▸ **DATASET RECORDS**:
--------------------------------
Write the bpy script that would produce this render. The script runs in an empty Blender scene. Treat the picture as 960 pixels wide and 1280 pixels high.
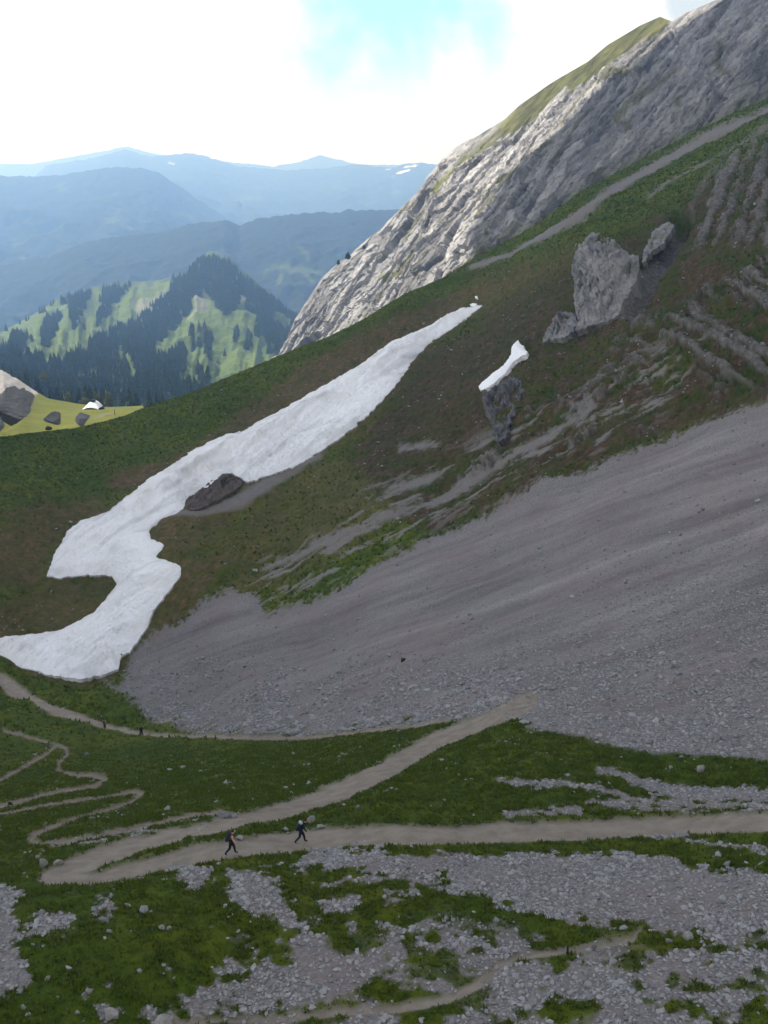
import bpy, bmesh, math, random
import numpy as np
from mathutils import Vector, Matrix

random.seed(7)
RNG = np.random.default_rng(11)
f32 = np.float32
SC = bpy.context.scene
COL = SC.collection
D2R = math.radians

# ------------------------------------------------------------------ survey helpers
# The terrain was surveyed from the photograph: (u, v) is a bearing in the 960x1280
# picture, r the distance in metres.  Everything becomes world geometry in metres.
F = 1312.0
PITCH = math.atan((640 - 222) / F)
CP, SP = math.cos(PITCH), math.sin(PITCH)

def ray(u, v):
    u = np.asarray(u, float); v = np.asarray(v, float)
    x = (u - 480) / F; y = (640 - v) / F
    n = np.sqrt(x * x + y * y + 1)
    return np.stack([x / n, (CP + y * SP) / n, (-SP + y * CP) / n], -1)

def at(u, v, r):
    return ray(u, v) * np.asarray(r, float)[..., None]

# ------------------------------------------------------------------ noise
_perm = np.random.default_rng(3).permutation(256).astype(np.int32)
_perm = np.concatenate([_perm, _perm])
_g = np.random.default_rng(4).normal(size=(256, 3)); _g /= np.linalg.norm(_g, axis=1)[:, None]
_g = _g.astype(f32)

def noise3(x, y, z):
    x = np.asarray(x, float); y = np.asarray(y, float); z = np.asarray(z, float)
    x, y, z = np.broadcast_arrays(x, y, z)
    xi = np.floor(x); yi = np.floor(y); zi = np.floor(z)
    xf = (x - xi).astype(f32); yf = (y - yi).astype(f32); zf = (z - zi).astype(f32)
    X = xi.astype(np.int64) & 255; Y = yi.astype(np.int64) & 255; Z = zi.astype(np.int64) & 255
    fu = xf * xf * xf * (xf * (xf * 6 - 15) + 10)
    fv = yf * yf * yf * (yf * (yf * 6 - 15) + 10)
    fw = zf * zf * zf * (zf * (zf * 6 - 15) + 10)
    def corner(i, j, k):
        h = _perm[_perm[_perm[(X + i) & 255] + ((Y + j) & 255)] + ((Z + k) & 255)]
        g = _g[h]
        return g[..., 0] * (xf - i) + g[..., 1] * (yf - j) + g[..., 2] * (zf - k)
    def lerp(a, b, t): return a + t * (b - a)
    a = lerp(lerp(corner(0,0,0), corner(1,0,0), fu), lerp(corner(0,1,0), corner(1,1,0), fu), fv)
    b = lerp(lerp(corner(0,0,1), corner(1,0,1), fu), lerp(corner(0,1,1), corner(1,1,1), fu), fv)
    return lerp(a, b, fw) * 1.55

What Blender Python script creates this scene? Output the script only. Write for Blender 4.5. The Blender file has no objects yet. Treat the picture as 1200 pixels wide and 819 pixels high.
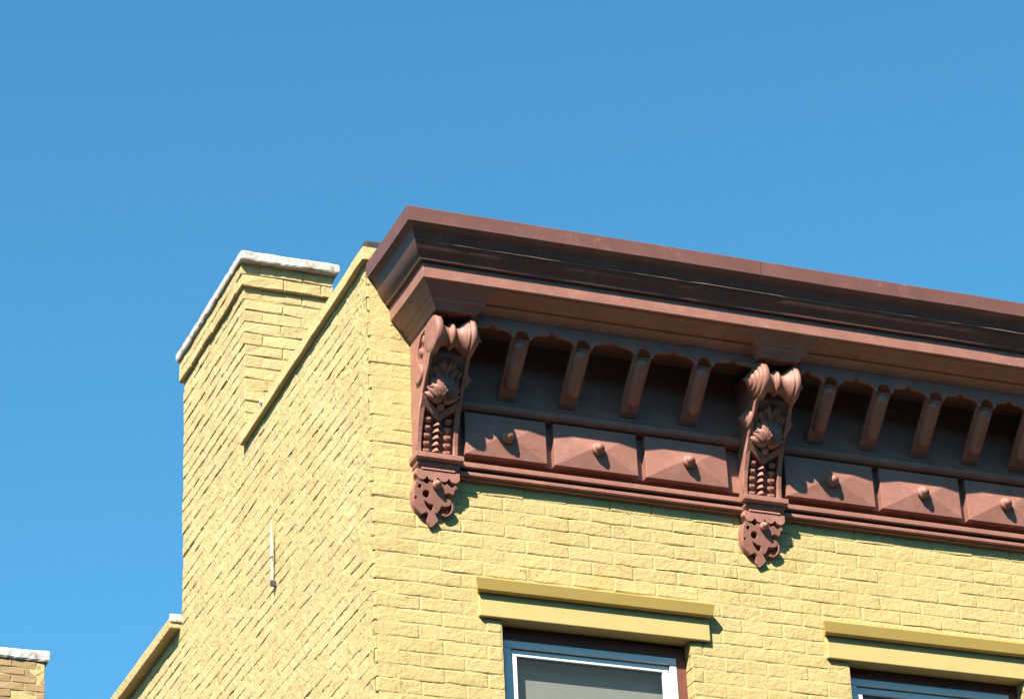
import bpy, bmesh, math, random
from mathutils import Vector, Matrix, noise
random.seed(7)
S = bpy.context.scene
COL = S.collection

# ------------------------------------------------------------------ camera, sky, sun, exposure
YAW, PITCH, ROLL = math.radians(22.6), math.radians(27.54), math.radians(-2.678)
CAM = Vector((-4.249, -11.933, 1.645))
fwd = Vector((math.sin(YAW)*math.cos(PITCH), math.cos(YAW)*math.cos(PITCH), math.sin(PITCH)))
r0 = Vector((math.cos(YAW), -math.sin(YAW), 0)); u0 = r0.cross(fwd)
right = math.cos(ROLL)*r0 + math.sin(ROLL)*u0
up = -math.sin(ROLL)*r0 + math.cos(ROLL)*u0
cd = bpy.data.cameras.new('camera'); cam = bpy.data.objects.new('camera', cd); COL.objects.link(cam)
cam.matrix_world = Matrix(((right.x, up.x, -fwd.x, CAM.x), (right.y, up.y, -fwd.y, CAM.y), (right.z, up.z, -fwd.z, CAM.z), (0, 0, 0, 1)))
cd.sensor_width = 36; cd.lens = 3620/1200*36; cd.clip_start = 0.1; cd.clip_end = 5000
S.camera = cam
S.cycles.max_bounces = 6; S.cycles.diffuse_bounces = 1; S.cycles.glossy_bounces = 2; S.cycles.transparent_max_bounces = 6

SUN = Vector((1.02, 1.0, -1.36)).normalized()          # the way the light travels
SUN_EL = math.asin(-SUN.z)
w = bpy.data.worlds.new('World'); S.world = w; w.use_nodes = True
nt = w.node_tree; nt.nodes.clear()
sky = nt.nodes.new('ShaderNodeTexSky'); sky.sky_type = 'NISHITA'; sky.sun_disc = False
sky.sun_elevation = SUN_EL; sky.sun_rotation = math.atan2(-SUN.x, -SUN.y) % (2*math.pi)
sky.air_density = 1.0; sky.dust_density = 1.0; sky.ozone_density = 3.0
bg = nt.nodes.new('ShaderNodeBackground'); bg.inputs['Strength'].default_value = 0.050
wo = nt.nodes.new('ShaderNodeOutputWorld')
tint = nt.nodes.new('ShaderNodeMix'); tint.data_type = 'RGBA'; tint.blend_type = 'MULTIPLY'; tint.inputs[0].default_value = 1.0
tint.inputs[7].default_value = (0.60, 1.42, 1.50, 1)      # the cyan cast of the slide film's sky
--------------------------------
▸ **WHAT NEEDS TO BE DONE**: Return the lines exactly as they stand, from the start of the entries through the line holding "D2R = math.radians"; omit the pictures.

▸ **WRITTEN RESPONSE**:
Write the bpy script that would produce this render. The script runs in an empty Blender scene. Treat the picture as 960 pixels wide and 1280 pixels high.
import bpy, bmesh, math, random
import numpy as np
from mathutils import Vector, Matrix

random.seed(7)
RNG = np.random.default_rng(11)
f32 = np.float32
SC = bpy.context.scene
COL = SC.collection
D2R = math.radians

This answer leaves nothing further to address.